Dovrete necessariamente coinvolgere le rappresentanze delle parti sociali.
Certamente. I rapporti con le parti sociali sono un elemento centrale della nostra politica. Abbiamo con loro relazioni costanti, che consideriamo fondamentali, prima di tutto in se stesse, in quanto metodo, ma più che mai in una situazione come quella di Torino, con tutte le sue oggettive difficoltà. Ci possono essere e ci sono problemi, all’interno di queste relazioni. Ma esse hanno una caratteristica di fondo: la serietà. Intendiamo per serietà delle relazioni la necessità di assumere insieme le priorità dello sviluppo del territorio.
E con i sindacati, in particolare?
Molti rapporti, a livello sia confederale che di settore, con la serietà cui accennavo prima, nella convinzione di tutti che quello della concertazione è il metodo giusto. Ad esempio, ogni anno , quando si deve impostare il bilancio ci confrontiamo con le strutture confederali per discutere, nei limiti delle risorse disponibili, determinati orientamenti di investimento e di spesa, stilando un verbale di accordo che chiamiamo ‘prova di concertazione’.

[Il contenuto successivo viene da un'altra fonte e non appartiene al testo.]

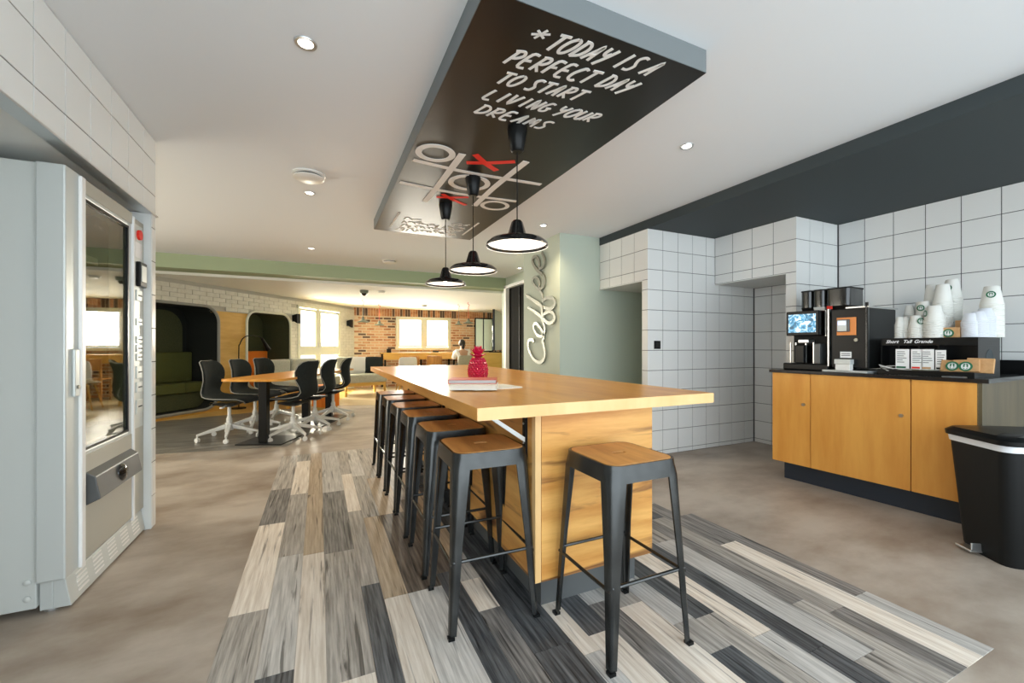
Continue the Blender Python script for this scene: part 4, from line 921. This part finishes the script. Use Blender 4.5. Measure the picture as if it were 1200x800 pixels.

Ultima domanda. Le è servito, nell’esperienza di assessore, aver fatto per tanti anni il sindacalista?
Sì, più di quanto credessi. Mi ha insegnato – penso alle vertenze dei grandi gruppi – la consapevolezza della complessità, e comprendere e dominare la complessità è oggi non solo uno dei nostri problemi, ma uno dei problemi essenziali dell’uomo sociale moderno.